How many of the lines below include "this"? Give the number and no other words.

• **MATERIAL**:

───

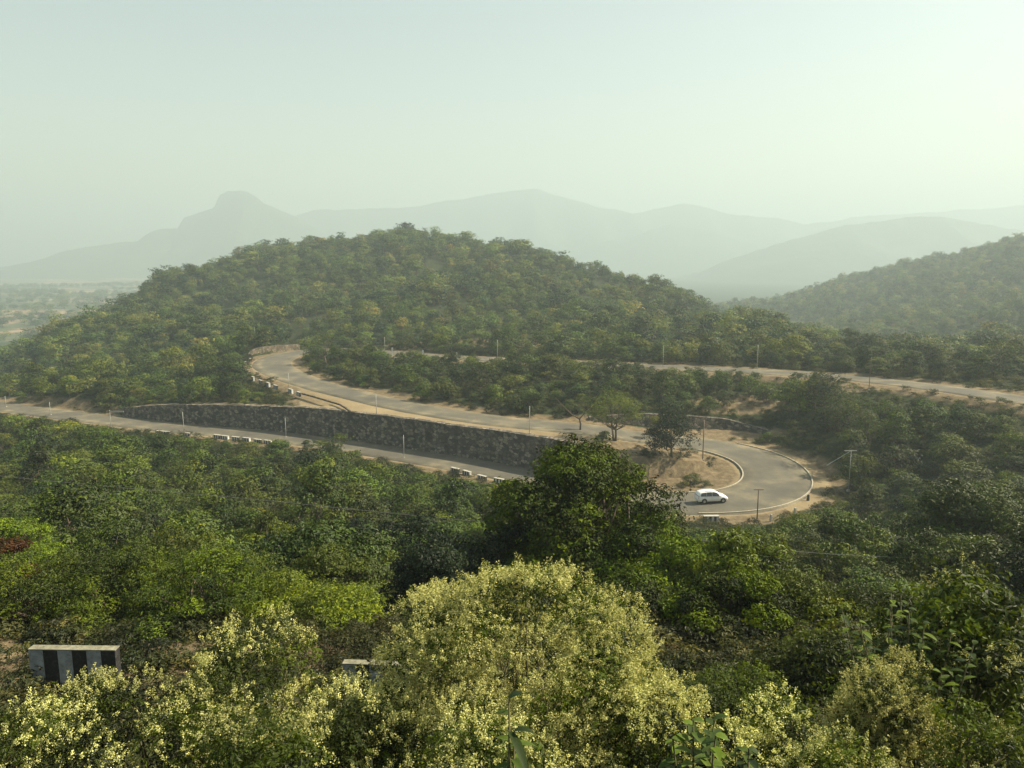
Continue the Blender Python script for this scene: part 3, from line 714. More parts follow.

───

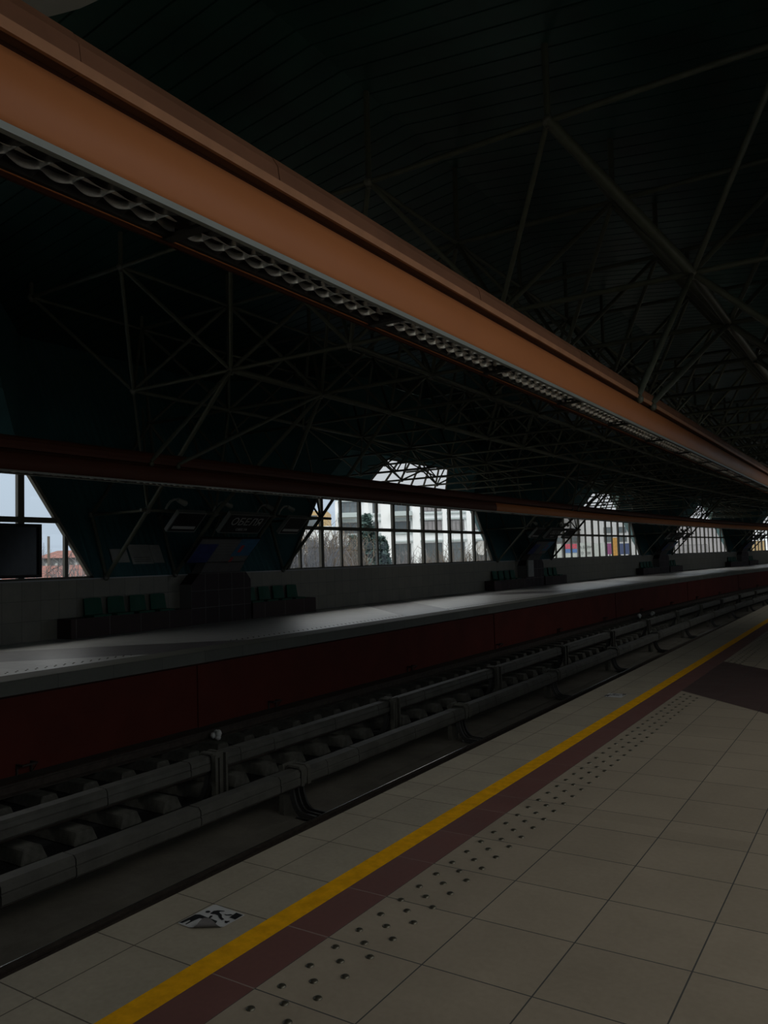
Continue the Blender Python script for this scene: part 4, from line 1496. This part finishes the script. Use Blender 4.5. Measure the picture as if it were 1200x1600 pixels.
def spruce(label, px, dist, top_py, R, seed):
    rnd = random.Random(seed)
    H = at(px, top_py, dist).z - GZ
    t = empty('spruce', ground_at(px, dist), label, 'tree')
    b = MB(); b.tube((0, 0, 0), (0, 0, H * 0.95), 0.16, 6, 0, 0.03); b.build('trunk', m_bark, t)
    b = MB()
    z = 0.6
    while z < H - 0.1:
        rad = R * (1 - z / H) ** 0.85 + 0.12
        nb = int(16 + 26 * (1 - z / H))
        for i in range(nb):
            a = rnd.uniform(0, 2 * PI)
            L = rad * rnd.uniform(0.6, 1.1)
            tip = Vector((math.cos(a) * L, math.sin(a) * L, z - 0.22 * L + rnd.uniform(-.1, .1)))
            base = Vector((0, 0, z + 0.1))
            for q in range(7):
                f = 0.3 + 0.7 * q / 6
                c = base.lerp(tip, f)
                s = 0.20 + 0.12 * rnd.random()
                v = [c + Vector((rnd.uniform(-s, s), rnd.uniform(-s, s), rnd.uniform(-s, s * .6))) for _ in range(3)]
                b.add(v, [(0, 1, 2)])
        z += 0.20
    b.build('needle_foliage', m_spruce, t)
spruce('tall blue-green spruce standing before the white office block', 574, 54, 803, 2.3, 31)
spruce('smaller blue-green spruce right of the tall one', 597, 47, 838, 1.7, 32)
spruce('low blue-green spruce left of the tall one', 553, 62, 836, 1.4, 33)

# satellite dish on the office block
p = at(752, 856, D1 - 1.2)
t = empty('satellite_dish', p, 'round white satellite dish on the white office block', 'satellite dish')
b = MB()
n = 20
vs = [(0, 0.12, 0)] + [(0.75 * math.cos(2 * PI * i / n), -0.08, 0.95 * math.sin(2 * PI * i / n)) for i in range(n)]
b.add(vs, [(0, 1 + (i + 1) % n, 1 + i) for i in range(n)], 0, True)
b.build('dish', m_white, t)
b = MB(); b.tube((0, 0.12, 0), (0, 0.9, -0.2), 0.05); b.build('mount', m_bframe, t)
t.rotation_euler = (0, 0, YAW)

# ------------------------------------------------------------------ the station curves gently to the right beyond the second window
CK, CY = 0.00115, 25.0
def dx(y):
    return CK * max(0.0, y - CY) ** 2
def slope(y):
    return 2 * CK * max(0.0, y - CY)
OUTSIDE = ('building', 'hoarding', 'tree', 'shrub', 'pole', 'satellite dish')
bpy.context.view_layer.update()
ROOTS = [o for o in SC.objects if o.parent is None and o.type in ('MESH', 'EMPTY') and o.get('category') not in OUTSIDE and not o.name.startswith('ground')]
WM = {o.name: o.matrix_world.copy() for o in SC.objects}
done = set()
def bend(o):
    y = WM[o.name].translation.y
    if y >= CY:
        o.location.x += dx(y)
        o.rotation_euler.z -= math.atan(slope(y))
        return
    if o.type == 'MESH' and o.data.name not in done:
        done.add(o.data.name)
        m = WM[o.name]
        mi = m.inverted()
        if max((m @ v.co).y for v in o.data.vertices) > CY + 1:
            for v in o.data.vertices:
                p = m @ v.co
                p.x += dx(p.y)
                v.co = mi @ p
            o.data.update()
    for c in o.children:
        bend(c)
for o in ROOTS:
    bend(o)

───

• **FULL RESPONSE**:
2